Monday, June 2, 2014

Another Side: An Introduction

from here

For a long time I’ve felt like part of my head has been closed off, with a giant NO TRESPASSING sign to scare me away, and I’m finally letting myself unlock that gate and start sorting through the junk behind it (“Is this what’s hurting right now? What about this?”). It’s interesting to discover things in there that I’ve been writing about on this blog over the years; turns out my posts could have given me clues about what I’d find if I’d been looking out for them. Like, oh look – all that panic you’re feeling about mothering a girl started in March last year! And hey, maybe the fact that you’ve always felt different is the reason you’re so interested in stereotypes?

That last one’s making me hurt most at the moment; I hadn’t ever noticed that underneath the frustration of not fitting into the right boxes, and not being able to easily assign myself a Love Language or two, and not being the way I read/see/think that women/wives/mothers are supposed to be, has been confirmation after confirmation that I’m different, and not different in a quirky, enviable way, but different in an abnormal, outsider, something’s-gone-wrong-and-can’t-be-made-right-again way.

I’ve realised that for as long as I remember I’ve believed myself to be irreparably broken, and I don’t know why, and I don’t know how not to. I feel like the song Lost Cause by Beck was written about and for me: Baby, you’re lost | Baby, you’re a lost cause | I’m tired of fighting | Fighting for a lost cause. I listen to it when I’m down and every time I hear the lyrics they feel deeply, depressingly true.

But I recently did a personality test and found out I’m an INFJ, and the description matched me so well that I cried with relief: I FIT INTO A BOX! Hallelujah! I don’t even care what the box is, just that it’s a box, and I fit in. I must be normal (or close enough)! And over the past month or so I’ve been reading Naked Motherhood by Wendy LeBlanc and The Feminine Mystique by Betty Friedan and hearing my own experience of motherhood echoed in both their words and those of the many women they quote. I’ve read emails from and had conversations with friends who’ve heard their experiences echoed in my words in this post. Apparently I’m not the only woman in the world who feels this way about motherhood! Maybe there’s nothing broken about me! Maybe there’s hope for me yet!

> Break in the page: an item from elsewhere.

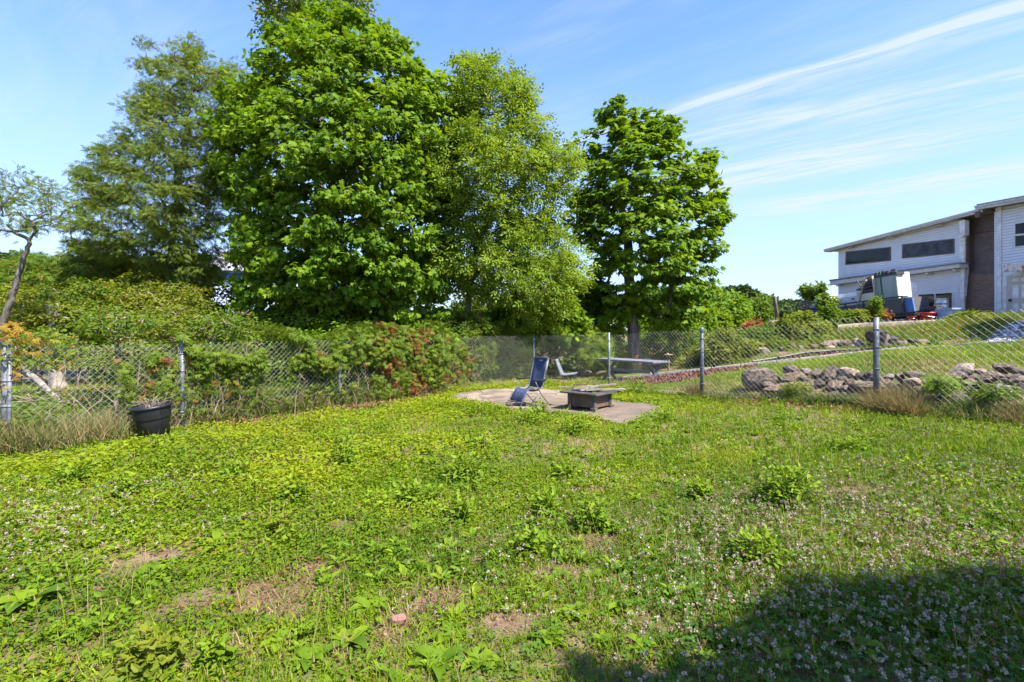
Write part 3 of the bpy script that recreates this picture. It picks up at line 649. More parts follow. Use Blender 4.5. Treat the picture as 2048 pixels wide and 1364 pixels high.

All of these discoveries have brought some healing, and are spurring me on to push deeper into my head to get to the mouldier stuff buried there. I want to clear it all out now. I want to know what life feels like without all the extra weight and smelliness in there. Instead of Beck I’m listening to Florence and the Machine (I discovered this song thanks to this sermon which has played a key part in this journey [though it possibly should have come with a warning about how much it would make me bawl]):

I found out a little while ago that ‘truth’ in Greek (aletheia) literally means ‘uncovered’. And I’ve been thinking about God being light – “in him there is no darkness at all” – and about how there’s something about telling the truth and revealing what was hidden that is liberating in a spiritual way. Bringing dark things into the light takes power away from them. I was reading a blog the other day, and I kept bumping into things the author had written on mothering that sounded sickly sweet and smug. “Who enjoys mothering that much?” I thought to myself. And “Who is this woman? I don’t think I could read much more of this.” 

Then I replied to myself, “This is your blog, dude. The woman is you, two/three years ago.”

There is truth on the internet, but there’s also a lot of hiddenness, and it’s obvious to me now that if I only post about the light side of mothering and keep the darker parts to myself, I’m contributing to the problem. It’s far easier to present to the world the Me I wish I was rather than the Me I am, though, so it’s tempting to keep the yukky stuff to myself. And yet I don’t want my blog to be yet another place that makes struggling mums feel like losers, especially when I’m struggling myself and so much of what I read makes me feel like a loser.

So. I’ve decided that I need to post more of the things I’ve not been posting, even if they’re ugly and uncomfortable, to balance out the internet (my blog, at least) a little more and to offer others who relate the chance to have those same “Maybe I am normal!” moments that I’ve recently enjoyed. So this week is Another Side week, where each day I’ll share with you some of how I’ve been feeling about motherhood; feel free to avert your eyes if you’d prefer to keep thinking it’s all kisses and giggles. I want to add a ton of disclaimers (“I REALLY DO LOVE MY KIDS!” “I KNOW I SOUND SELFISH AND I’M NOT ALWAYS THIS WAY!” “PLEASE DON’T HATE ME!”) but I won’t. 

And.... here we go.


  1. Firstly, I love that the personality test helped! Secondly, I just read all your blogs in this series and was like finally someone is writing real stuff about life and thirdly I think it's safe to say that your lack of fitting into boxes was something I was always kind of jealous of in a she's like a cool character from an art house film kind f way.

    1. That art house character comment is maybe the awesomest thing anyone's ever said about me. Thank you. :) And thanks for the link to the test, too (even though you posted it on someone else's wall!) - it was such a massive moment for me!